Your task =>
Find each line with the string "Python" and report it.

· · · · ·

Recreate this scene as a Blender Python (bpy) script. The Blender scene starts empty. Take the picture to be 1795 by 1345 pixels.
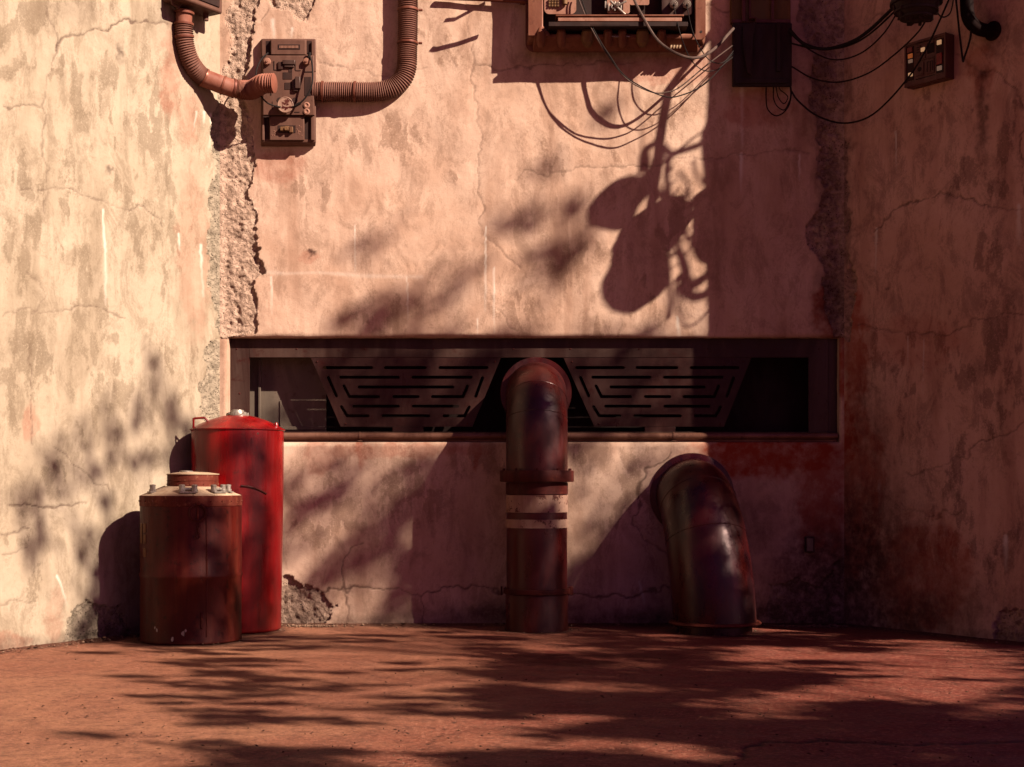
import bpy, bmesh, math, random
import numpy as np
from mathutils import Vector, Matrix
from mathutils.geometry import tessellate_polygon
random.seed(7); RNG = np.random.default_rng(5)
PI = math.pi
SC = bpy.context.scene; COL = SC.collection
F, CX, HY, H = 2600.0, 898.0, 840.0, 1.4          # focal length (photo px), centre column, eye level row, eye height
D = 14.2                                          # distance of the back wall
SUN = Vector((-1.5, 1.0, -1.25)).normalized()     # direction the light travels

# ------------------------------------------------------------------ measuring helpers
def P(px, py, y):                                 # point at depth y
    return Vector(((px-CX)/F*y, y, H-(py-HY)/F*y))
def B(px, py, off=0.0): return P(px, py, D-off)   # off metres in front of the back wall
LA = Vector((-2.80, D)); LDIR = Vector((-1.36, -2.16)).normalized(); LN = Vector((0.846, -0.533)).normalized()
RA = Vector((3.178, D)); RDIR = Vector((1.165, -1.62)).normalized(); RN = Vector((-0.812, -0.584)).normalized()
def wall_depth(px):
    k = (px-CX)/F
    if px < 385:
        m = LDIR.x/LDIR.y; return (LA.x-m*D)/(k-m)
    if px > 1480:
        m = RDIR.x/RDIR.y; return (RA.x-m*D)/(k-m)
    return D
def W(px, py, off=0.0): return P(px, py, wall_depth(px)-off)
def floor_pt(px, py): 
    y = H*F/(py-HY); return P(px, py, y)

# ------------------------------------------------------------------ numpy noise
def _hash(ix, iy, s):
    h = (ix.astype(np.int64)*374761393 + iy.astype(np.int64)*668265263 + s*1442695041) & 0xffffffff
    h = ((h ^ (h >> 13))*1274126177) & 0xffffffff
    return ((h ^ (h >> 16)) & 0xffffff)/float(0xffffff)
def vnoise(x, y, s=0):
    ix, iy = np.floor(x), np.floor(y); fx, fy = x-ix, y-iy
    fx = fx*fx*fx*(fx*(fx*6-15)+10); fy = fy*fy*fy*(fy*(fy*6-15)+10)
    a, b, c, d = _hash(ix, iy, s), _hash(ix+1, iy, s), _hash(ix, iy+1, s), _hash(ix+1, iy+1, s)
    return (a*(1-fx)+b*fx)*(1-fy)+(c*(1-fx)+d*fx)*fy
def fbm(x, y, s=0, o=5, g=.5):
    t = 0; a = 1; n = 0
    for i in range(o):
        t = t+a*vnoise(x*2**i+i*17.3, y*2**i-i*9.1, s+i); n += a; a *= g
    return t/n
def sstep(a, b, x):
    t = np.clip((x-a)/(b-a), 0, 1); return t*t*(3-2*t)
def seg_dist(x, y, pts):
    best = np.full(x.shape, 1e9)
    for (x0, y0), (x1, y1) in zip(pts[:-1], pts[1:]):
        dx, dy = x1-x0, y1-y0; L = dx*dx+dy*dy+1e-9
        t = np.clip(((x-x0)*dx+(y-y0)*dy)/L, 0, 1)
        best = np.minimum(best, np.hypot(x-x0-t*dx, y-y0-t*dy))
    return best
def in_poly(x, y, pts):
    ins = np.zeros(x.shape, bool); n = len(pts)
    for i in range(n):
        x0, y0 = pts[i]; x1, y1 = pts[(i+1) % n]
        if y0 == y1: continue
        c = ((y0 > y) != (y1 > y)) & (x < (x1-x0)*(y-y0)/(y1-y0)+x0)
        ins ^= c
    return ins
def poly_mask(x, y, pts, soft=2.0):               # >0.5 inside, 0..1 across 'soft' px
    d = seg_dist(x, y, list(pts)+[pts[0]]); ins = in_poly(x, y, pts)
    return np.clip(.5+np.where(ins, d, -d)/(2*soft), 0, 1)

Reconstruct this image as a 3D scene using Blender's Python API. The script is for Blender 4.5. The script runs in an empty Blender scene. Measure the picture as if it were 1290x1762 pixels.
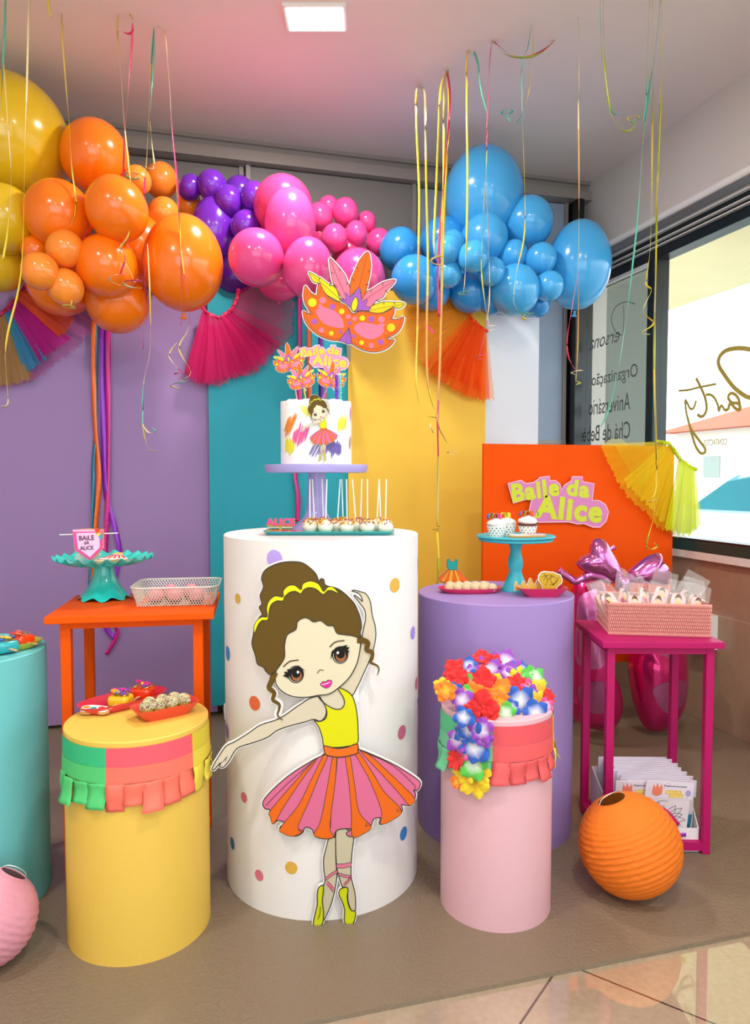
import bpy, bmesh, math, random
from mathutils import Vector, Matrix
random.seed(7)
PI = math.pi
SC = bpy.context.scene
COL = SC.collection

# ------------------------------------------------------------------ camera
FPX = 1242.0
YAW = math.radians(15.5)
PITCH = math.radians(2.81)
CAM_H = 1.25
cam_data = bpy.data.cameras.new('camera')
cam = bpy.data.objects.new('camera', cam_data)
COL.objects.link(cam)
cam.location = (0, 0, CAM_H)
cam.rotation_euler = (PI / 2 - PITCH, 0, -YAW)
cam_data.sensor_fit = 'HORIZONTAL'
cam_data.sensor_width = 36
cam_data.lens = 36 * FPX / 1290
cam_data.clip_start = 0.05
SC.camera = cam
RM = cam.rotation_euler.to_matrix()
EYE = Vector((0, 0, CAM_H))

# ------------------------------------------------------------------ world, lights, exposure
SC.view_settings.view_transform = 'Standard'
SC.view_settings.look = 'None'
SC.view_settings.gamma = 1
SC.view_settings.exposure = 0.14
w = bpy.data.worlds.new('sky')
SC.world = w
w.use_nodes = True
wn = w.node_tree
for n in list(wn.nodes):
    wn.nodes.remove(n)
wo = wn.nodes.new('ShaderNodeOutputWorld')
wb = wn.nodes.new('ShaderNodeBackground')
wb.inputs[0].default_value = (0.83, 0.92, 1.0, 1)
wb.inputs[1].default_value = 3.8
wn.links.new(wb.outputs[0], wo.inputs[0])

def light(name, typ, loc, energy, color=(1, 1, 1), size=None, size_y=None, rot=(0, 0, 0), parent=None, spread=None):
    d = bpy.data.lights.new(name, typ)
    d.energy = energy
    d.color = color
    if typ == 'AREA':
        d.shape = 'RECTANGLE' if size_y else 'SQUARE'
        d.size = size
        if size_y:
            d.size_y = size_y
        if spread:
            d.spread = spread
    elif size is not None and typ == 'POINT':
        d.shadow_soft_size = size
    o = bpy.data.objects.new(name, d)
    COL.objects.link(o)
    o.location = loc
    o.rotation_euler = rot
    if parent:
        o.parent = parent
    return o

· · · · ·

Reply to the task =>
Recreate this scene as a Blender Python (bpy) script. The Blender scene starts empty. Take the picture to be 1795 by 1345 pixels.
Reconstruct this image as a 3D scene using Blender's Python API. The script is for Blender 4.5. The script runs in an empty Blender scene. Measure the picture as if it were 1290x1762 pixels.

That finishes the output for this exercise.